Opinion
Trump-Kim meeting: Stunts and bombast in high-stakes reality show
Chief political correspondent
Donald Trump has taken celebrity diplomacy to another astonishing level by strolling into a forbidden kingdom to meet “little rocket man” Kim Jong-un.
Trump has built his political career on an outrageous ability to get attention for moments that are easily dismissed as stunts.
This is politics for the age of reality television. The star gets the audience talking, wins friends and enemies in equal measure and somehow thrives while others are voted out. The spotlight is its own reward.
Tweeting an invitation to Kim, and then meeting the North Korean leader at a military checkpoint, adds to the drama.
The cost of the show is yet to be tallied. Trump has bombast but Vladimir Putin has cunning, Xi Jinping has patience and Kim has guile. The North Korean leader will shake hands on a deal and render it meaningless within moments.
Even so, Trump’s brief walk into North Korea might do some good – and Australia may be one country to benefit.
Trump was one of the leaders who spoke to Scott Morrison at the G20 summit in Osaka about the unknown fate of Alek Sigley, the Australian student who has disappeared from university in Pyongyang.
The Prime Minister also spoke to leaders from Japan and South Korea about the search for this young man.
Could Trump’s meeting with Kim improve relations with this rogue state and persuade its leader to send Sigley home? It is impossible to be sure.
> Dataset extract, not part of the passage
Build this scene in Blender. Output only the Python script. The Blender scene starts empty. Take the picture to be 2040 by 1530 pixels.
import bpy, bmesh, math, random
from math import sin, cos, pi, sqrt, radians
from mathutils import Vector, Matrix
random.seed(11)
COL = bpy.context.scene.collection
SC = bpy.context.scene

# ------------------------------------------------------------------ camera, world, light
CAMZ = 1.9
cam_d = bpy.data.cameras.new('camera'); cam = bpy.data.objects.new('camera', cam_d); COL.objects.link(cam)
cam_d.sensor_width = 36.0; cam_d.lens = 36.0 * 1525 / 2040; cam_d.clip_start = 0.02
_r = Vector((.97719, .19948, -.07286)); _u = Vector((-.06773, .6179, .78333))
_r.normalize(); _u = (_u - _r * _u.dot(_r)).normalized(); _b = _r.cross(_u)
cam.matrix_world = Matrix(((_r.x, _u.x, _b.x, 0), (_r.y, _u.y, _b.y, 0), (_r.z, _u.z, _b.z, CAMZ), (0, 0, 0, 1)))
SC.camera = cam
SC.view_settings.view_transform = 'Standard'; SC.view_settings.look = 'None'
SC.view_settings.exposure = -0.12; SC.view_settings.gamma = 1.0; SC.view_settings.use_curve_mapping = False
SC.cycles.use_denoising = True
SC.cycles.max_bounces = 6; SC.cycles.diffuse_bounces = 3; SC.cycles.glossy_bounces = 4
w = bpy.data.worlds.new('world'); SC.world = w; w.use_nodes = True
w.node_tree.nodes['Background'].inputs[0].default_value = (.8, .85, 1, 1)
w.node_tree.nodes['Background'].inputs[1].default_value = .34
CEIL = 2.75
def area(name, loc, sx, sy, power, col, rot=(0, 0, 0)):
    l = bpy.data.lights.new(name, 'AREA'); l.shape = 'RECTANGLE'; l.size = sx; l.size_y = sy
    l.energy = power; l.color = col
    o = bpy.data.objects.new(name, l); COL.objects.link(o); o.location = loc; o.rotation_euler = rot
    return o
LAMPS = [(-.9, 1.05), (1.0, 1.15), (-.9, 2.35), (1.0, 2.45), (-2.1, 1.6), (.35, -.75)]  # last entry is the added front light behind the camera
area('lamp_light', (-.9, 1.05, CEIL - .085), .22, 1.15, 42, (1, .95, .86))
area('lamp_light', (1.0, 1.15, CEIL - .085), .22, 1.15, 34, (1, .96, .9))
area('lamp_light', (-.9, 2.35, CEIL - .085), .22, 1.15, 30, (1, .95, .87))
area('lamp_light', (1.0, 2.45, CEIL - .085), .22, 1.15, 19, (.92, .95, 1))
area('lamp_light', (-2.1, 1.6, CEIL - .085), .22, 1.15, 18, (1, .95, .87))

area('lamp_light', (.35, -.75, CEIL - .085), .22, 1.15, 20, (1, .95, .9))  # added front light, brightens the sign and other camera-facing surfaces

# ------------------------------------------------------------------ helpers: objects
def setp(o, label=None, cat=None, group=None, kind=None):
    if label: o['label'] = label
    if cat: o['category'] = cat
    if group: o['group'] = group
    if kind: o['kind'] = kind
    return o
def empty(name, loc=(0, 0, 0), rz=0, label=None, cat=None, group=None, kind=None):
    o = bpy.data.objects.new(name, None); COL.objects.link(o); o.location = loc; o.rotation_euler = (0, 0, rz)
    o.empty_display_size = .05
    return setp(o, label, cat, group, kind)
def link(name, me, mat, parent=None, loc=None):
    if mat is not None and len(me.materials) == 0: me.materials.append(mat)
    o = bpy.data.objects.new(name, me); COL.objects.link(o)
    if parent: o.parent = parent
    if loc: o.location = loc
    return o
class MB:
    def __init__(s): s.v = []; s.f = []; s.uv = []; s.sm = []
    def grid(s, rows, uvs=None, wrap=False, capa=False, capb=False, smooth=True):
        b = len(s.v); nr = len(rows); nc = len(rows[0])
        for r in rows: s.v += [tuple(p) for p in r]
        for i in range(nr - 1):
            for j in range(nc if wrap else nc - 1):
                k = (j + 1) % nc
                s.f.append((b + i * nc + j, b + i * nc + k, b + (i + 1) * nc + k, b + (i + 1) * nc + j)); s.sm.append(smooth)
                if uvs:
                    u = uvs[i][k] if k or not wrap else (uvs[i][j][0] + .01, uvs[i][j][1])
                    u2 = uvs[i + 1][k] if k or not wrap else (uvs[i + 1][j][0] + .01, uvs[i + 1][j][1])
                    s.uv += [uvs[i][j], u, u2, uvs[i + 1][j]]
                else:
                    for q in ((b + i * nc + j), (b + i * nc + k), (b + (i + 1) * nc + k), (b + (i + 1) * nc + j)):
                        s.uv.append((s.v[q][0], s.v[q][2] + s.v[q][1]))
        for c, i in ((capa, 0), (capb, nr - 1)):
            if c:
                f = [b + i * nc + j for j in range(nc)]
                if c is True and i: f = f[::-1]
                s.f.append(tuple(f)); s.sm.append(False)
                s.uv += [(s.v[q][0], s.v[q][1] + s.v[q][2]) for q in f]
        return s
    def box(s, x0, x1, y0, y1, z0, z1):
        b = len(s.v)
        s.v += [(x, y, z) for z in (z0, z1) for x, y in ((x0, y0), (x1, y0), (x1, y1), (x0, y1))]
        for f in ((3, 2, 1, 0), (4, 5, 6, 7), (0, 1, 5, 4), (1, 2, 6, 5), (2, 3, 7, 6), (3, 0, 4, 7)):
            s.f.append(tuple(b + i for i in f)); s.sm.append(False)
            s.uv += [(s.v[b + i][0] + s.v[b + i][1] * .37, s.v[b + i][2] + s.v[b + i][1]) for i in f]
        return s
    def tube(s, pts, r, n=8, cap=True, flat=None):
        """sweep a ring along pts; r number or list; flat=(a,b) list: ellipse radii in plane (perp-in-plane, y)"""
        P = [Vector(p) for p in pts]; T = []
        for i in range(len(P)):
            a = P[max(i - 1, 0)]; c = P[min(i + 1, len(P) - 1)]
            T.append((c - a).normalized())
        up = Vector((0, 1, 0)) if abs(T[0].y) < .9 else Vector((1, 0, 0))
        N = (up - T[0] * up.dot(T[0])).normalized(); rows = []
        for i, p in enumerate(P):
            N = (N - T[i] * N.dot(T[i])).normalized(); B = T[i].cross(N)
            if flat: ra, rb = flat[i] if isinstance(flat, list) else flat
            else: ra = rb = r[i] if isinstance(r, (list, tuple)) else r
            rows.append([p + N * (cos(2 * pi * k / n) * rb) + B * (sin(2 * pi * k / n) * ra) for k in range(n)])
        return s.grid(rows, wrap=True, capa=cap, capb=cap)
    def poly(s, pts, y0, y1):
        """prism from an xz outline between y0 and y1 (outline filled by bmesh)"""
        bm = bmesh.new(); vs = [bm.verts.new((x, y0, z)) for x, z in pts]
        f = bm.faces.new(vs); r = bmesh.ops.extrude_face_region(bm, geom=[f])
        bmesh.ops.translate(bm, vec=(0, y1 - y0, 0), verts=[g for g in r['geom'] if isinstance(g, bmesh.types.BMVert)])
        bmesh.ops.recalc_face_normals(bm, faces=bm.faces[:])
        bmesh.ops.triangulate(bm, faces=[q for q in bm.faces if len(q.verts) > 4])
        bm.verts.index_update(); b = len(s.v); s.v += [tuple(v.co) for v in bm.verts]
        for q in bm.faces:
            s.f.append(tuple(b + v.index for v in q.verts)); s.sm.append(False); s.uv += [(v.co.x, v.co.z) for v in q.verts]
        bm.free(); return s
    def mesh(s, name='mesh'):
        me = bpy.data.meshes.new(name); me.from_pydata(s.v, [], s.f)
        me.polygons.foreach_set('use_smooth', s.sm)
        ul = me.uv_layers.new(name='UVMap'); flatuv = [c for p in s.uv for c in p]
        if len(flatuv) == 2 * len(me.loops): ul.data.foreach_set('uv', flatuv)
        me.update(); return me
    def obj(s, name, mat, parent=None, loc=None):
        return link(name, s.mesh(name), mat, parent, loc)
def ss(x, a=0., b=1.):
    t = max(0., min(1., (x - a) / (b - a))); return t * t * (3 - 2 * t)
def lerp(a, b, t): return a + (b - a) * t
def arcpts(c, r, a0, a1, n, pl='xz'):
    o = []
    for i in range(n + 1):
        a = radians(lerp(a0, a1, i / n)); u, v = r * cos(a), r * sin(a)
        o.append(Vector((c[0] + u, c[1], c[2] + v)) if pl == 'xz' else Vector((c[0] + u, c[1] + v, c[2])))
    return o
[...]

Trump seems to want to befriend Kim despite the fate of American student Otto Warmbier, who died two years ago after returning from North Korea in a coma.
What are the dividends from Trump’s approach? He and Xi have escalated a trade war that has cut global growth.
He cosies up to Mohammed bin Salman of Saudi Arabia and jokes with Putin, not long after the Russian leader declared Western liberal values to be obsolete.
The cost is mounting over time. On this reality channel, every program is pay-per-view.